Monday, January 31, 2011

Are Kitchens Better?

There is a really interesting debate going online right now about whether the rate of improvement in America and the west in general has slowed. The debate has been started by a book by Tyler Cowen called "the great stagnation" which I have yet to read.


Above is a graph from here of how quickly different products became popular
Paul Krugman raises a similar point about how American Kitchens have not improved much from the 1950's here where he points out "By any reasonable standard, the change in how America lived between 1918 and 1957 was immensely greater than the change between 1957 and the present."

You could argue that kitchen equipment is much cheaper than they were in the 1950's. Or that rice cookers, food processors and microwaves are a great improvement. Coffee machines are probably the exception to the stagnation rule as they do seem to have improved vastly. There is also the explanation that if your home kitchen has not improved maybe the kitchen that cooks your food has.

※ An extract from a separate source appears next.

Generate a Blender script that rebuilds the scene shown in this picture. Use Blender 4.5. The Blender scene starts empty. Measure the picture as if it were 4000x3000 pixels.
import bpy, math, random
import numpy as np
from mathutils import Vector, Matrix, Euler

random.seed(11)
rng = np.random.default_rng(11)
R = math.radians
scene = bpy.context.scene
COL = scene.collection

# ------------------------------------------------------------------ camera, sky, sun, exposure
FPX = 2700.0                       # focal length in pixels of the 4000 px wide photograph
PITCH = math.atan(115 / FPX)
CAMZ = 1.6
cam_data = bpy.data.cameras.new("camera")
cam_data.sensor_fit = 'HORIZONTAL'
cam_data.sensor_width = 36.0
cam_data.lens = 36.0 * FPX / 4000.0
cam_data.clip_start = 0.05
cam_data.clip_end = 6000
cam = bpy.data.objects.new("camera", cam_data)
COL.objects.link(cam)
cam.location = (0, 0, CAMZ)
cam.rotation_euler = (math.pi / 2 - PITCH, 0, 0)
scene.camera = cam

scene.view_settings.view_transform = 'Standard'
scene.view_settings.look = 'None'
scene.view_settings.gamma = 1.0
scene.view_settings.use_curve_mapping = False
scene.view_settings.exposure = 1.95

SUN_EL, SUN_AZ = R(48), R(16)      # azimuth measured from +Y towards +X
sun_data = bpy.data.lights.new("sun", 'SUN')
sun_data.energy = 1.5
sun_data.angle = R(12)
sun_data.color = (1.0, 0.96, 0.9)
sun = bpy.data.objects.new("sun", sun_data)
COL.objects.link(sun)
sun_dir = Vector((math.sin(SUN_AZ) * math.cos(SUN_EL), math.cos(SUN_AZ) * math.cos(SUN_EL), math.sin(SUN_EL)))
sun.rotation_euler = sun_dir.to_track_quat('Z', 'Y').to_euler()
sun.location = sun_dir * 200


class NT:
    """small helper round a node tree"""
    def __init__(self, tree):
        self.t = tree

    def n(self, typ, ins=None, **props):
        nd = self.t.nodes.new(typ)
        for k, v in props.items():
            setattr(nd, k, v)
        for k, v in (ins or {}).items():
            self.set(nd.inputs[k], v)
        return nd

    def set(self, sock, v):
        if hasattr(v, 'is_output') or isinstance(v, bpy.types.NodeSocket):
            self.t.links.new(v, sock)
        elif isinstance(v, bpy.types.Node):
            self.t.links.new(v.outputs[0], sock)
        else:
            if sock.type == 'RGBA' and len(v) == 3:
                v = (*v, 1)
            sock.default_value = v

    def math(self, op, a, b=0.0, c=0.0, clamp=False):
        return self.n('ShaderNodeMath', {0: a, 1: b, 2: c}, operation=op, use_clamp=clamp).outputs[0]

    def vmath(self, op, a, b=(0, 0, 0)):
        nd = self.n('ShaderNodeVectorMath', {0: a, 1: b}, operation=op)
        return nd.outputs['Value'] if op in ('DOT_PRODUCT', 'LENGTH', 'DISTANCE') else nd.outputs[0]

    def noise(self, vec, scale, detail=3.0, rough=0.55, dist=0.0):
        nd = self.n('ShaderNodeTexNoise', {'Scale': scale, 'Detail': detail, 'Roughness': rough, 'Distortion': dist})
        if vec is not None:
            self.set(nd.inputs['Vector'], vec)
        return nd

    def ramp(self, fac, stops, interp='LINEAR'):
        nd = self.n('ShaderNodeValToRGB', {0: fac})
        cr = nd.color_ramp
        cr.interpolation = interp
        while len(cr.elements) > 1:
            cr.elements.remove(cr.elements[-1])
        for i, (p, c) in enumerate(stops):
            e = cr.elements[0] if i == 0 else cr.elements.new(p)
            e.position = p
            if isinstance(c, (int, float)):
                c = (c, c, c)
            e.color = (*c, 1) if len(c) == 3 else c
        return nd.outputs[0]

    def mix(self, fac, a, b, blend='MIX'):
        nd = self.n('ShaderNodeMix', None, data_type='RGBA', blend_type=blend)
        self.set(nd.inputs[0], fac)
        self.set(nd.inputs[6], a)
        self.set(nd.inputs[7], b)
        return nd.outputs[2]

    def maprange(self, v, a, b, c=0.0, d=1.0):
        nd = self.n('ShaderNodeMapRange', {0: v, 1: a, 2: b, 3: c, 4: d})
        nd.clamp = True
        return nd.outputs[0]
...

Has the big change been that people do not use their kitchens anymore? In a 1950's kitchen could you order a pizza to be delivered? Dominos started in 1960 according to the history of pizza delivery here so you probably could. I doubt Italian, Chinese, Mexican and Indian food were regularly delivered to ordinary peoples homes though.

Has the technology and labour moved from the domestic kitchen into industrial kitchens that now do 90+% of the work in preparing many of our meals? How much of the supposed lack of improvement could be explained in terms of more processing happening outside the home?

About 44 percent of food dollars are spent outside the home – a figure that started rising sharply in the 1970s, as more women joined the work force. Full-service restaurant revenue rose 5 to 7 percent a year in the decade leading up to the Great Recession”. So do seem to be eating out more?

Houses with small numbers of people cook less. And houses have less people nowadays, due to demographics. If people eat out more (or order in). Why would they buy some brand new kitchen invention? I have seen people with kitchens filled with shiny new equipment they have never used but I think this is fairly rare.



If the dial up pizza restaurant can have a new dough maker that is more efficient it makes sense for them. I can ring them up now and get the use of their new industrial standard food technology for the minute it takes them to make my pizza. Maybe home technology stagnated and the restaurant/supermarket/Microwave dinner technology improved?

I think it is worth noting that the improvements in Irish kitchens in this time have been huge. The 1918 world Krugman describes is superior to my grandmothers life in the mid fifties rural Ireland. She did not have running water or electricity and in her lifetime between 1950 and 1980 the changes she saw were massive.

4 comments:

Kitchen said...

Great articles. You know that What is difference between industrial products and domestic products. Its right that All the labour are moved at industrial level due to their high effort and more experienced.

Séan Billings said...

The improvement in kitchens has stagnated because we still use our kitchens in the same way, not because we use them less. In fact, I put forward the notion that the current state of advance is not a stagnation at all, but a normalization of the rate of change in kitchen technology.

The post World War 2 period which gave us the 1950s kitchen was a time of tremendous change. How much did the kitchen advance in the 1930s? Or the 1830s, for that matter?

The 1940s saw the US climb out of the depression and hugely increase it’s industrial capacity. Add to that the scientific and engineering advances of the war years, along with the appearance of a television in most homes to help create the demand and you have a perfect time for the invention and sale of labour saving devices.

Each advance in kitchen technology was designed to tackle a particular job. Once the first affordable dishwasher is available, it is not possible to tackle that problem again. You can tweak the dishwasher design; add features to sell your version rather than your competitors, but the advance has been made. In time you run out of problems to solve, so naturally the rate of change slows.

Séan Billings said...

I just had a thought. I'll bet you will see a similar pattern of change in lawn mower technology.

Iamreddave said...

Good points Séan. Lawnmowers are an interesting example. Off the top of my head the order would be

Those push and make the blades spin mowers and scyths. My grandad had a ride on lawnmower from 1930's but I assume they were very rare.

Next came the petrol mower.

Then the flymo in the 60's http://en.wikipedia.org/wiki/Flymo

Then the robot mower http://www.robotlawnmowers.ie/l300.html

My father in law has a ride on mower which must cost a fraction of the 1930 one and works much much better.